Ali e Mandela são grandes nomes da história, mas com
sentimento e emergência popular. Tornaram as ações de seus adversários e as
punições que sofreram um destino e, desse modo, quebraram o sofrimento que é
impingido para dobrar o ânimo, arrefecer as convicções e matar o desejo de
liberdade.
Deveríamos, na verdade, procurar discernir sucesso de
feitos, celebridades de ídolos, conquistas de influência. Talvez faltem as
ferramentas intelectuais que a educação proporciona e a sensibilidade que o
desejo de descoberta e arte nos confere. Mas, por outro lado, nossa pressa em
valorizar e descartar heróis é própria do consumismo contemporâneo. Talvez se
pensássemos no início de uma das músicas da roqueira Pitty, “Memórias”, “Eu fui
matando os meus heróis aos poucos/Como se já não tivesse nenhuma lição para
aprender”, não consagrássemos tanto tempo às ambições sumamente
individualistas, nem tampouco tornaríamos a estima por um ídolo consumo em vez
de lições para fazer do mundo um lugar melhor.

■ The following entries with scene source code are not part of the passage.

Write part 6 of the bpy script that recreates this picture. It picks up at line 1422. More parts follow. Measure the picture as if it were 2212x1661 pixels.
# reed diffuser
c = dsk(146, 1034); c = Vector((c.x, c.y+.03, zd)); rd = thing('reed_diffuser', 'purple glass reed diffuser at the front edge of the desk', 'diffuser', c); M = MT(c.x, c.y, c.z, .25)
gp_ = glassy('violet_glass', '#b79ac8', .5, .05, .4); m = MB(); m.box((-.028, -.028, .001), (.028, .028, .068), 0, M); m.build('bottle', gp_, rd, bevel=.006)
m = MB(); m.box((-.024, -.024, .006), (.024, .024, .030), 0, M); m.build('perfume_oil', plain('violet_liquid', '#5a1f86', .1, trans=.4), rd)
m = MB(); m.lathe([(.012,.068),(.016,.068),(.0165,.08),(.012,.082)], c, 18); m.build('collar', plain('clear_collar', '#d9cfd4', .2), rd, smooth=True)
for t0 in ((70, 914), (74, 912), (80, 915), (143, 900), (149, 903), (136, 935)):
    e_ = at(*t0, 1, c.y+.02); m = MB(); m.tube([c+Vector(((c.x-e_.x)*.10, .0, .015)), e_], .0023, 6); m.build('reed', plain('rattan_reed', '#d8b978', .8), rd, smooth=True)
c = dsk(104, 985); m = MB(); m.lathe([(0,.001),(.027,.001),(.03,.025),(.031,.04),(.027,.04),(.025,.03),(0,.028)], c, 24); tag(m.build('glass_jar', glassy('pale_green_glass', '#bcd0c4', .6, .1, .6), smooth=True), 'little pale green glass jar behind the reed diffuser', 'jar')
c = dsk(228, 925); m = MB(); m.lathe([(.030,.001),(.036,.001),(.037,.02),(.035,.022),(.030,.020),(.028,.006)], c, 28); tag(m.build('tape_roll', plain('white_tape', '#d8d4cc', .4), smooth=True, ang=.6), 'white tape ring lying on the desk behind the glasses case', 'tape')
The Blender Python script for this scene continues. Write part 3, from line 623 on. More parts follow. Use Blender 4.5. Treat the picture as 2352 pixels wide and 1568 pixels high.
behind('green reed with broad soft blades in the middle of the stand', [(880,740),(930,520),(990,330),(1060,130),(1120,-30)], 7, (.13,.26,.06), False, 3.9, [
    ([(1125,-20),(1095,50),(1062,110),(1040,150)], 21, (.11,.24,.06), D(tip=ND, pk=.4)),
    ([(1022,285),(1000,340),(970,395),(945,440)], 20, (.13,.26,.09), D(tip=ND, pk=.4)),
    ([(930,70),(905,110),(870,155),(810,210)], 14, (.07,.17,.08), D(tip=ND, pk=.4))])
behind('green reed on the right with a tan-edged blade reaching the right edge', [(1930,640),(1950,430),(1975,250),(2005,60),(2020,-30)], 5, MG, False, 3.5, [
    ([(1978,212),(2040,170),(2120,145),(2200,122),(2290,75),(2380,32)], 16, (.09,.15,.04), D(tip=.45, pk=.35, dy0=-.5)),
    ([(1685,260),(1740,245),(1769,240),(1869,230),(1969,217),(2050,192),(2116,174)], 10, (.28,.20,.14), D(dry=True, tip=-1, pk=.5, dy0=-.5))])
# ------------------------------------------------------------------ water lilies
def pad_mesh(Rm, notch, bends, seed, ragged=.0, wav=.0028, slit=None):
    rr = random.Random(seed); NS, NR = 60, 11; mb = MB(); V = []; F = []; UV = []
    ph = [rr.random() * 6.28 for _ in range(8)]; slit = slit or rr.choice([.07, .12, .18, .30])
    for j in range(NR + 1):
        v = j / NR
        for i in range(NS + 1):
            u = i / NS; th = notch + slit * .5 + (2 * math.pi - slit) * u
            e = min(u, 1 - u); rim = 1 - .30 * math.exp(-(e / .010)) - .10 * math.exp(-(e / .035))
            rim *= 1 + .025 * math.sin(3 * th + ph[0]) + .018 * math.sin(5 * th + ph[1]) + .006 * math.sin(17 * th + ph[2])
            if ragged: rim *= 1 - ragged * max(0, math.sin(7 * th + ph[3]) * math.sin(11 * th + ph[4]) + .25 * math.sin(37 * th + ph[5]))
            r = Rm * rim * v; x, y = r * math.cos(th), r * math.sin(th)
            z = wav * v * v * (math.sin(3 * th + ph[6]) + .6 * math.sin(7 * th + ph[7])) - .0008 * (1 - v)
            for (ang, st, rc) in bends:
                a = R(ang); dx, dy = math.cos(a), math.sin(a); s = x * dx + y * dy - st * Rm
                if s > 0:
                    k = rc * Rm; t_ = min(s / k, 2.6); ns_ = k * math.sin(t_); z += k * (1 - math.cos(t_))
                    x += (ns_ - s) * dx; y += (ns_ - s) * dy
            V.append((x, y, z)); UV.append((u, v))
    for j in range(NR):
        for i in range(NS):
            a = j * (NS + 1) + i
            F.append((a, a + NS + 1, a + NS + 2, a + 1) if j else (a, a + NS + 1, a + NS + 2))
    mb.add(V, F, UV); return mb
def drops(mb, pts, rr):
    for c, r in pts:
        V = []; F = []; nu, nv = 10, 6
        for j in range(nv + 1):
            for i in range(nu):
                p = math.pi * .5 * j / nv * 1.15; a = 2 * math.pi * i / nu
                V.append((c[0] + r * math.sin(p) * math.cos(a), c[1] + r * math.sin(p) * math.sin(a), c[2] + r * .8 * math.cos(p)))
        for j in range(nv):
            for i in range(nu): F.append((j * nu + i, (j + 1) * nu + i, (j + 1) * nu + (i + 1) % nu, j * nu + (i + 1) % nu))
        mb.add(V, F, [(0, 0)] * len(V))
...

Wuldson Marcelo, corintiano apaixonado por literatura e cinema, nascido em 1979, em Cuiabá, que possui Mestrado em Estudos de Cultura Contemporânea e graduação em Filosofia (ambos pela UFMT). É revisor de textos e autor de dois livros de contos que estão entre o prelo e o limbo, “Obscuro-shi” e “Subterfúgios Urbanos”.
3 comentários
parabéns, como sempre uma bela coluna, amo seus artigos sempre brilhantes, polemicos e pontual.beijos e até o proximo.
Obrigado Milka. Fico feliz pela recepção ao texto. Espero manter a boa sequência. Abraços e beijos, minha amiga.
Parabéns pela pertinência e propriedade com que escreve seus artigos, sempre nos provocando a reflexão sobre temas cruciais. Amo lê-los.